Although we have read so much concerning the steepness of Ecuadorian roads, our welcome back into the Andes and the wall of tarmac facing us still came as a bit of a shock. In just 15kms the road rose sharply up to 1000m, although the lack of hairpin bends meant there was absolutely zero relief for the whole way up.

 

Shrouded in mist and clouds, drenched by tropical rain, battling some serious humidity and covered in exhaust fumes by slow lorries struggling nearly as much as us, it felt like a truly herculean battle with the Andes, as if she was saying come on guys you really didn’t think it would be over that easily!

 

It was a huge relief a few hours later to stumble across an abandoned road side shower, meaning we wouldn’t be going to bed as smelly as usual and with our spirits much higher after a bruising day.

 

Struggled to find a camp site as the climb was so steep but eventually ended up next to a quiet stream just off from the road.

DAY ONE HUNDRED AND EIGHT

Roadside camp spot to Laguna de Colta

Distance: 51 miles

Av speed: 6.4 mph

Moving time: 7 h 31 

Door to door: 12 hours

 

Waking up we knew today was going to be one of the hardest days of the whole trip, cycling from 1000 metres all the way up to 3,800 metres in 40 miles of unceasing uphill.

 

Unsurprisingly, the Ecuadorian Andes really didn’t disappoint as our legs were on fire all day.

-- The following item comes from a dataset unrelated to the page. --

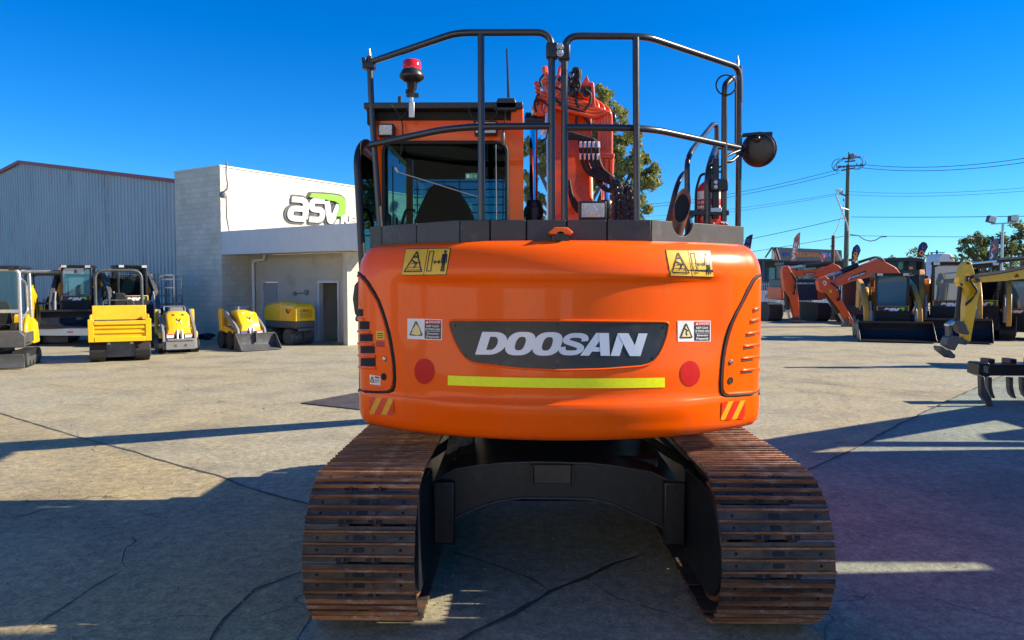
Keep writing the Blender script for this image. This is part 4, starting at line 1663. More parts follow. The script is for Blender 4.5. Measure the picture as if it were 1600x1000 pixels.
# valve fittings at the boom knee
Q = MB()
rnd = random.Random(3)
for cx, cy, r, h, mt in ((80, 130, .03, .16, 0), (75, 175, .045, .05, 0), (62, 215, .03, .12, 1), (55, 255, .05, .10, 0), (40, 300, .05, .12, 0), (30, 330, .05, .10, 0), (88, 215, .03, .16, 0), (95, 290, .035, .2, 0),
                         (22, 345, .04, .06, 1), (50, 345, .045, .07, 0), (150, 155, .022, .08, 1), (155, 178, .05, .04, 0), (150, 215, .045, .16, 0), (222, 150, .03, .12, 1),
                         (215, 205, .035, .12, 2), (250, 180, .03, .06, 1), (235, 225, .04, .10, 2)):
    c = z7(cx, cy, 7.55)
    Q.lathe([(r * .7, h * .42), (r * .85, h * .34), (r * .85, -h * .25), (r * .7, -h * .42)], c, (rnd.uniform(-.25, .25), 0, 1), 8, mt)
for cx, cy in ((278, 215), (318, 215), (305, 238)):
    c = z7(cx, cy, 7.48)
    Q.cyl(c, c + V((0, .15, 0)), .04, n=12, m=0)
    Q.cyl(c - V((0, .01, 0)), c, .028, n=12, m=2)
Q.build('valve_fitting', [PIPEO, STEEL, BLACK], BOOM)
Q = MB()
Q.tube(fillet([z7(150, 150, 7.5), z7(156, 110, 7.5), z7(166, 78, 7.5)], .05), .016, 8)
Q.build('grease_line', PIPEO, BOOM, ang=80)
Q = MB()
for k, (dx, dy) in enumerate(((0, 0), (12, 6), (24, -4), (-8, 12))):
    Q.tube(fillet([z7(232 + dx * .4, 100 + dy, 7.5), z7(268 + dx * .2, 105 + dy, 7.46), z7(250 + dx, 140, 7.45), z7(243 + dx * .5, 200, 7.43)], .04), .016, 6)
Q.tube(fillet([z7(243, 190, 7.43), z7(255, 290, 7.40), z7(268, 330, 7.40), z7(330, 415, 7.38)], .08), .013, 6)
Q.tube(fillet([z7(265, 330, 7.40), z7(250, 380, 7.40), z7(250, 420, 7.40)], .05), .011, 6)
Q.build('hose_bundle', RUBBER, BOOM, ang=80)
for k, pts in enumerate(([(100, 225), (130, 200), (170, 215), (200, 260)], [(205, 175), (225, 150), (262, 150), (275, 190), (262, 230)], [(150, 165), (180, 135), (215, 150)], [(60, 200), (45, 160), (72, 130)], [(300, 215), (335, 235), (330, 290), (300, 330)],
                         [(110, 250), (170, 300), (240, 330), (300, 345)], [(45, 235), (25, 260), (40, 300)], [(235, 120), (262, 92), (270, 130), (258, 180)])):
    cable(BOOM, [z7(a_, b_, 7.36) for a_, b_ in pts], .010 + .002 * (k % 3), name='boom_top_hose', fr=.05)
cable(BOOM, [z7(98, 305, 7.4), z7(60, 275, 7.38), z7(25, 268, 7.4), z7(15, 300, 7.42), z7(30, 340, 7.45)], .009)
cable(BOOM, [z7(95, 440, 7.2), z7(85, 490, 7.15), z7(52, 500, 7.2)], .009)
# small hoses with steel ferrules sweeping across the boom back
for i in range(5):
    Q = MB()
    x0, y0 = 212 + 14 * i, 470 - 4 * i
    pts = [z7(205, 455 + 8 * i, 6.95), z7(255 + 22 * i, 462 + 6 * i, 6.95), z7(275 + 24 * i, 520, 6.95), z7(281 + 24 * i, 610, 6.93), z7(310 + 22 * i, 680 - 5 * i, 6.9), z7(380 + 16 * i, 712 - 4 * i, 6.85), z7(455 + 6 * i, 742, 6.8)]
    Q.tube(fillet(pts, .11, 5), .0145, 8)
    h = Q.build('hydraulic_hose', RUBBER, BOOM, ang=80)
    Q = MB()
    for cy0 in (505, 572):
        Q.cyl(z7(276 + 24 * i, cy0, 6.94), z7(278 + 24 * i, cy0 + 34, 6.94), .0175, n=8)
    Q.build('hose_ferrule', GALV, h)
for i in range(3):
    Q = MB()
    p = [z7(345 + 16 * i, 650, 6.95), z7(372 + 14 * i, 735 + 10 * i, 6.9), z7(410 + 10 * i, 775, 6.88), z7(448, 782 - 6 * i, 6.85)]
    Q.tube(fillet(p, .09, 5), .016, 8)
    Q.build('hydraulic_hose', RUBBER, BOOM, ang=80)
for i in range(3):
    cable(BOOM, [z7(212, 720 + 30 * i, 6.8), z7(225, 800 + 22 * i, 6.78), z7(255, 850 + 22 * i, 6.76), z7(285, 860 + 24 * i, 6.76)], .012)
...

Upon leaving the town of Pallatanga, the road became increasingly steeper, until we were virtually out of the saddle for the next 10kms until the road evened out a tiny bit. Exhausting work, especially knowing that we still had so far to go.

 

What perhaps made things even harder was that much of the day was spent with zero visibility as we broke through several layers of clouds. This meant we couldn’t see where the road was taking us and that no valley views or mountain peaks could distract us from our task.

 

After freezing cold rain and headwinds for the final 5kms we made it to the top as it was getting dark, both completely exhausted and desperate to get back in the tent. A 10 mile descent took us next to Laguna del Colta where we passed out exhausted. A tough day but this is what it’s all about and something to be very proud of when we look back on this trip.